Décès et cotitularité du bail

Déc 19, 2024 | Bail, Les chroniques de la Justice | 0 commentaires

Et puisque je vous dis que je n’en veux pas de cet appartement !

Je vous raconte cette semaine la mésaventure d’un homme poursuivi pour le paiement du loyer d’un appartement attribué à son épouse et qu’il n’habitait plus.

 En 2001, Monsieur et Madame Z concluent un contrat de bail avec une société HLM.

 Ils vivent dans l’appartement, situé en région parisienne, avec leurs deux enfants.

 En 2011, Monsieur quitte le logement et indique au bailleur la nécessité de mettre le bail au seul nom de Madame.

 En 2013, dans le cadre de la procédure de divorce des époux Z, une ordonnance de non-conciliation attribue le logement à Madame.

 En 2016, Madame Z décède. Ses deux enfants habitaient avec elle.

 Les deux enfants, l’un mineur, l’autre majeur, continuer à y vivre mais ont des difficultés à payer le loyer.

Un avenant est signé avec le père.

La société d’HLM assigne le père en résiliation du bail et expulsion et lui demande le paiement du loyer ainsi qu’un surloyer, compte tenu de ses revenus.
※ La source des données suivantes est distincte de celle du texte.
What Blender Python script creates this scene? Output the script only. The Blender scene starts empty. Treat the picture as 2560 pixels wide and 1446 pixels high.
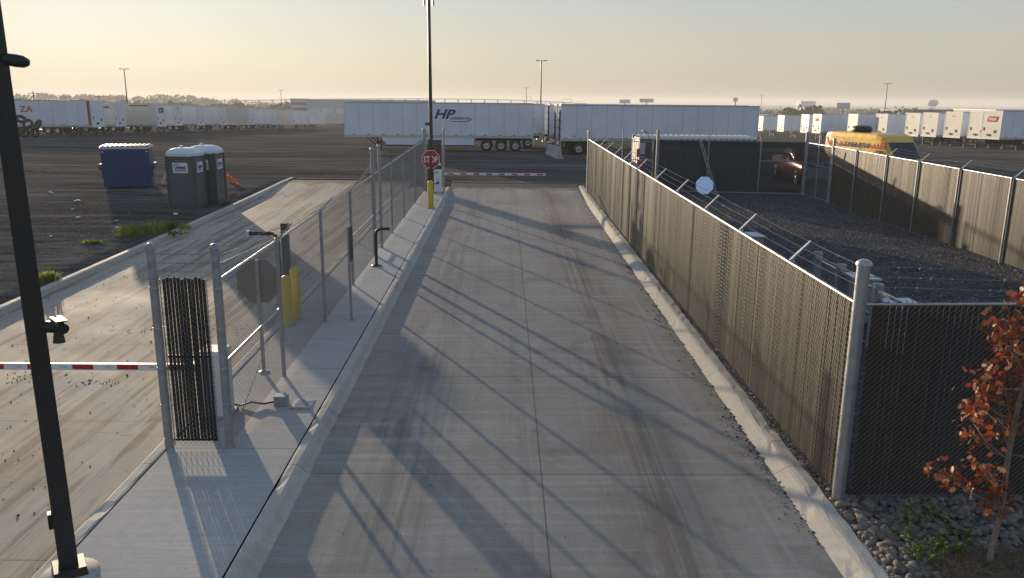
import bpy, math, random
from mathutils import Vector, Matrix
R = random.Random(7)
scene = bpy.context.scene
COL = scene.collection
rad = math.radians

# ------------------------------------------------------------------ camera, sky, sun, exposure
CAM_H = 4.85
cd = bpy.data.cameras.new("camera")
cam = bpy.data.objects.new("camera", cd)
COL.objects.link(cam)
cd.sensor_width = 36.0
cd.lens = 28.125
cd.clip_start = 0.1
cd.clip_end = 30000
_yaw, _pitch, _roll = rad(0.63), math.atan(473 / 2000), rad(0.5)
cam.location = (0, 0, CAM_H)
cam.rotation_euler = (Matrix.Rotation(-_yaw, 3, 'Z') @ Matrix.Rotation(math.pi / 2 - _pitch, 3, 'X') @ Matrix.Rotation(_roll, 3, 'Z')).to_euler()
scene.camera = cam

SUN_AZ, SUN_EL = rad(28.0), rad(6.8)          # west of +Y, above the horizon
w = bpy.data.worlds.new("World")
scene.world = w
w.use_nodes = True
wn, wl = w.node_tree.nodes, w.node_tree.links
bg = wn["Background"]
sky = wn.new("ShaderNodeTexSky")
sky.sky_type = 'NISHITA'
sky.sun_disc = False
sky.sun_elevation = SUN_EL
sky.sun_rotation = -SUN_AZ
sky.altitude = 100
sky.air_density = 1.0
sky.dust_density = 3.0
sky.ozone_density = 1.5
gm = wn.new("ShaderNodeGamma"); gm.inputs[1].default_value = 0.18
hs = wn.new("ShaderNodeHueSaturation"); hs.inputs['Saturation'].default_value = 0.74; hs.inputs['Value'].default_value = 2.6
wl.new(sky.outputs[0], gm.inputs[0]); wl.new(gm.outputs[0], hs.inputs['Color'])   # thin veil of haze low in the sky
wc = wn.new("ShaderNodeTexCoord"); wx = wn.new("ShaderNodeSeparateXYZ"); wl.new(wc.outputs['Generated'], wx.inputs[0])
wr = wn.new("ShaderNodeValToRGB")                                                  # clearer, bluer and darker overhead
for i_, (p_, c_) in enumerate(((0.0, (.96, .90, .79)), (.05, (1.0, .97, .84)), (.125, (.86, .95, .97)), (.24, (.66, .84, 1.12)), (1.0, (.45, .60, .88)))):
    e_ = wr.color_ramp.elements[i_] if i_ < 2 else wr.color_ramp.elements.new(p_)
    e_.position = p_; e_.color = (*c_, 1)
wm = wn.new("ShaderNodeMix"); wm.data_type = 'RGBA'; wm.blend_type = 'MULTIPLY'; wm.inputs[0].default_value = 1.0
wl.new(wx.outputs[2], wr.inputs[0]); wl.new(hs.outputs[0], wm.inputs[6]); wl.new(wr.outputs[0], wm.inputs[7])
wl.new(wm.outputs[2], bg.inputs[0])
bg.inputs[1].default_value = 0.12

sd = bpy.data.lights.new("sun", 'SUN')
sun = bpy.data.objects.new("sun", sd)
COL.objects.link(sun)
sd.energy = 5.0
sd.angle = rad(0.55)
sd.color = (1.0, 0.80, 0.56)
sdir = Vector((-math.sin(SUN_AZ) * math.cos(SUN_EL), math.cos(SUN_AZ) * math.cos(SUN_EL), math.sin(SUN_EL)))
sun.rotation_euler = sdir.to_track_quat('Z', 'Y').to_euler()
sun.location = (-30, 60, 40)

vs = scene.view_settings
vs.view_transform = 'Standard'
vs.look = 'None'
vs.gamma = 1.0
vs.use_curve_mapping = False
vs.exposure = 0.6
scene.cycles.max_bounces = 6
scene.cycles.transparent_max_bounces = 24
scene.cycles.volume_bounces = 1

# ------------------------------------------------------------------ terrain profile
_PT = [(-60, -.6), (-20, -.34), (41, .697), (55, .62), (70, .47), (85, .3), (102, -.16), (150, -1.37), (207, -2.9),
       (300, -5.2), (500, -9.0), (800, -12), (1500, -13), (9000, -13)]
def P(y):
    if y <= _PT[0][0]: return _PT[0][1]
    for (a, za), (b, zb) in zip(_PT, _PT[1:]):
        if y <= b: return za + (zb - za) * (y - a) / (b - a)
    return _PT[-1][1]
def gz(x, y):
    k = min(1, max(0, (y - 45) / 30)) * min(1, max(0, (1200 - y) / 800))
    return P(y) - .0044 * max(-250, min(250, x)) * k
def D(y):                                        # drive lanes lie 0.13 m under the kerb tops and rise to the lot
    k = min(1, max(0, (41.5 - y) / 7.0))
    return P(y) - .13 * k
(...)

 Le tribunal fait droit aux demandes de la société et condamne Monsieur au paiement d’un loyer surloyer de 58 000 €.

 Monsieur Z relève appel de la décision.

 Pendant la procédure d’appel, les enfants libèrent le logement.
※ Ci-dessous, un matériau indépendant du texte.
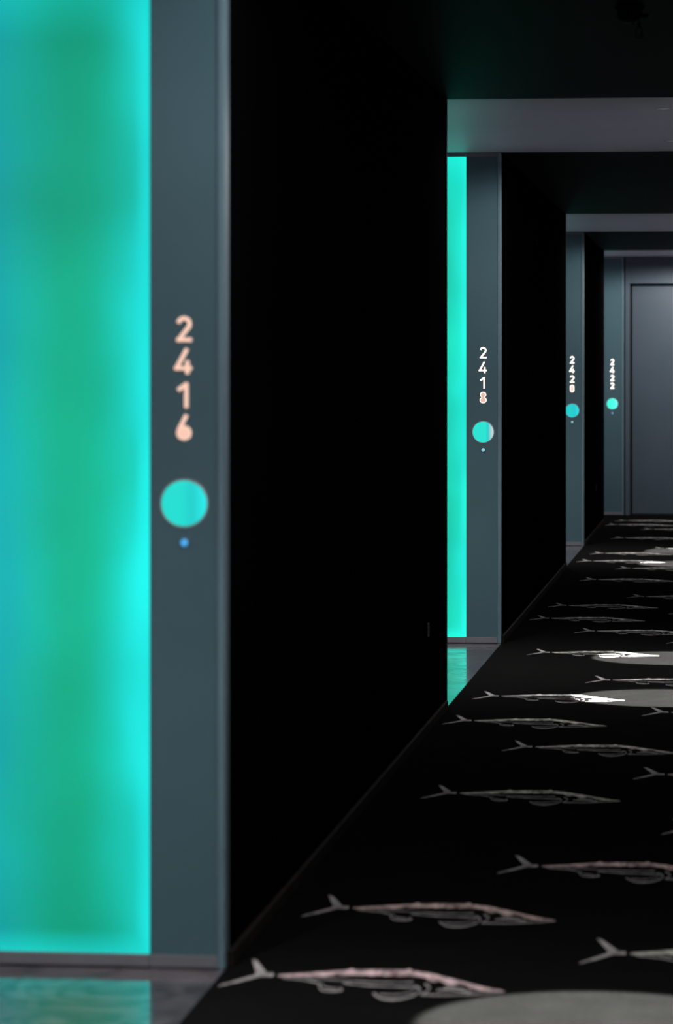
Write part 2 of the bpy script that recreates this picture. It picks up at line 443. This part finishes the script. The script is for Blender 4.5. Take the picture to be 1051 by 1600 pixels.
def glass_panel(x0, x1, y, material, label, stile=True):
    """x0..x1: the lit glass; y: face towards the viewer"""
    t = empty('light_panel', (x0, y, 0.001), label, 'light panel', 'edge-lit glass panels beside the number posts')
    wd = x1 - x0; top = CH - 0.003
    box('back_box', (-0.001, 0.02, 0.028), (wd, PD - 0.001, top - 0.016), M['dark'], t)
    box('lit_glass', (0.0, 0.004, 0.029), (wd - 0.001, 0.018, top - 0.017), material, t, origin=(0, 0.004, 0.029))
    box('sill', (0.0, -0.004, 0.003), (wd - 0.001, 0.02, 0.0285), M['sill'], t, 0.001)
    box('head_rail', (0.0, -0.004, top - 0.0165), (wd - 0.001, 0.02, top), M['sill'], t, 0.001)
    box('stile', (BX - x0 + 0.002, -0.002, 0.0), (-0.002, PD - 0.001, top), M['post'], t, 0.001)
    return t

M['ring'] = varied('pinkish_metal_button_ring', (0.16, 0.14, 0.145), (0.19, 0.17, 0.17), 30, 0.45, metal=0.3)
M['sensor_ring'] = varied('dark_blue_sensor_ring', (0.014, 0.035, 0.055), (0.02, 0.045, 0.068), 40, 0.35, metal=0.3)

def button_mat(name, base, mid, edge, strength, crescent=None):
    """teal push-button lens, lit from behind; its glow runs from one side to the other"""
    m = mat(name, (0.004, 0.03, 0.03), 0.45, spec=0.1)
    b = m.node_tree.nodes['Principled BSDF']
    tc = nd(m, 'ShaderNodeTexCoord'); sp = nd(m, 'ShaderNodeSeparateXYZ'); lk(m, tc.outputs['Object'], sp.inputs[0])
    mr = nd(m, 'ShaderNodeMapRange'); mr.inputs[1].default_value = -0.05; mr.inputs[2].default_value = 0.05
    lk(m, sp.outputs[0], mr.inputs[0])
    stops = [(0.0, base), (0.45, base), (0.68, mid), (0.95, edge)]
    if crescent: stops = [(0.0, base), (0.60, base), (0.74, mid), (0.97, crescent)]
    r = ramp(m, mr.outputs[0], stops)
    lk(m, r.outputs[0], b.inputs['Emission Color']); b.inputs['Emission Strength'].default_value = strength
    return m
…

 Ils interviennent devant la cour d’appel, pour plaider que par suite du décès de leur mère, le logement devait être attribué aux enfants qui vivaient avec elle depuis plus d’un an comme prévu par les textes de loi.

 Et qu’aucun surloyer ne pouvait être appliqué compte tenu de leurs ressources.
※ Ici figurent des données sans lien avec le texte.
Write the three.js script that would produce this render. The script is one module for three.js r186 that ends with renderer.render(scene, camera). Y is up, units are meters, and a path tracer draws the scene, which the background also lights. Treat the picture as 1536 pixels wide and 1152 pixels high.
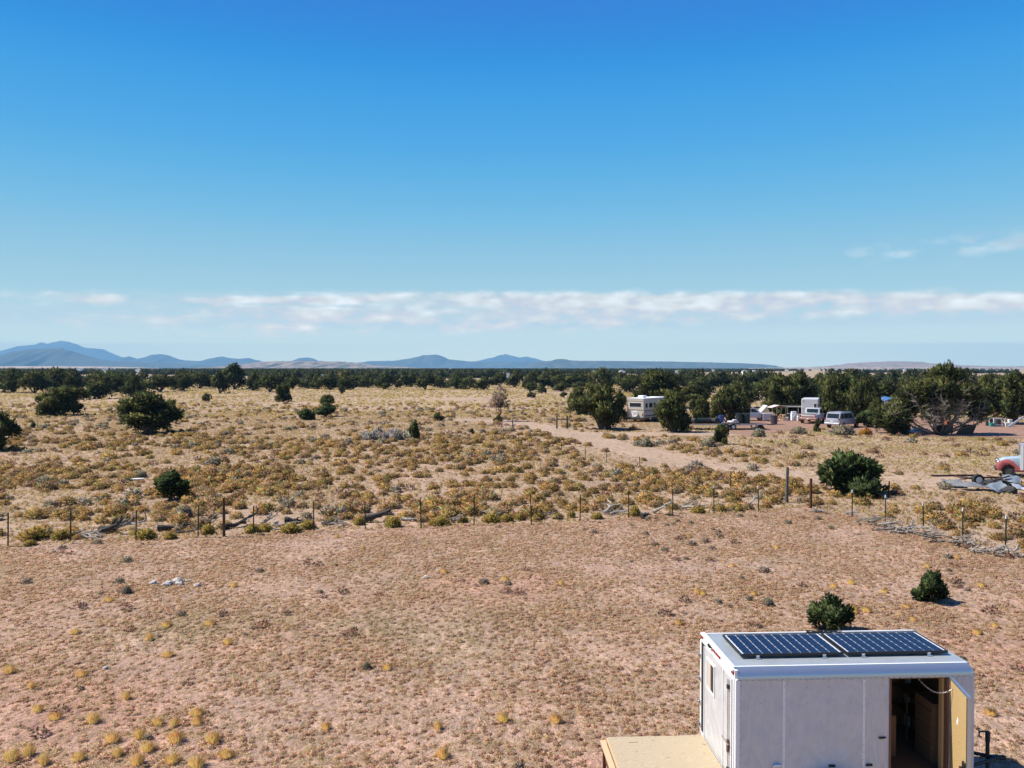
import * as THREE from 'three';
import { mergeGeometries, toCreasedNormals } from 'three/addons/utils/BufferGeometryUtils.js';
import { RoundedBoxGeometry } from 'three/addons/geometries/RoundedBoxGeometry.js';
import { ImprovedNoise } from 'three/addons/math/ImprovedNoise.js';

// ---------------------------------------------------------------- camera, sky, sun, exposure
const scene = new THREE.Scene();
const F = 1207, EYE = 6.7, PITCH = Math.atan((576 - 552) / F);          // focal length in photo pixels, eye height, slight downward tilt
const camera = new THREE.PerspectiveCamera(2 * Math.atan(576 / F) * 180 / Math.PI, 4 / 3, 0.1, 60000);
camera.position.set(0, EYE, 0);
camera.rotation.x = -PITCH;
const renderer = new THREE.WebGLRenderer();
renderer.setSize(1024, 768);
renderer.toneMapping = THREE.LinearToneMapping;
renderer.toneMappingExposure = 1.7;
renderer.shadowMap.enabled = true;
const SUN_DIR = new THREE.Vector3(-0.62, 0.80, -0.06).normalize();
const sun = new THREE.DirectionalLight(new THREE.Color(1, 0.94, 0.84), 4.6);
sun.position.copy(SUN_DIR).multiplyScalar(120).add(new THREE.Vector3(5, 0, -40));
sun.target.position.set(5, 0, -40);
sun.castShadow = true;
Object.assign(sun.shadow.camera, { left: -90, right: 90, top: 90, bottom: -90, near: 1, far: 400 });
sun.shadow.mapSize.set(4096, 4096);
scene.add(sun, sun.target);
scene.fog = new THREE.FogExp2(new THREE.Color(0.31, 0.66, 1.0), 0.00008);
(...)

 La Cour donne raison aux enfants, estimant que le logement devait leur être attribué par suite de la manifestation de son désintérêt pour le logement par le père.

 Elle annule le surloyer, perte sèche s’élevant désormais à 65 000 € pour le bailleur.

 Mécontent, le bailleur forme un pourvoi en cassation invoquant les règles de la cotitularité du bail.

    À votre avis, a-t-elle obtenu gain de cause ?

    La réponse est oui.

     Dans cet arrêt du 4 juillet 2024 (RG n° 2024 – 01. 05 43), la Cour de cassation casse l’arrêt d’appel.

     Elle rappelle que :

    •  La séparation des époux, de fait ou sur autorisation du juge, ne remet pas en cause la cotitularité du bail portant sur le logement qui a servi effectivement à l’habitation commune,
    • Le conjoint survivant bénéficie d’un droit exclusif sur le logement ce qui prive les descendants qui vivent avec le défunt de tout droit locatif,
    • le conjoint survivant peut renoncer à ce droit pour permettre aux descendants de bénéficier du transfert du bail

     Ici, Monsieur Z n’avait pas expressément renoncé à ce droit après le décès de son épouse et n’avait pas mis fin au bail.

     Il était donc redevable du loyer et des charges éventuellement du surloyer compte tenu de ses ressources jusqu’à libération des lieux.

     Un conseil :

    Ne jamais laisser pourrir la situation. En pareil cas, il convient de prendre rendez-vous avec le bailleur social pour évoquer clairement la situation.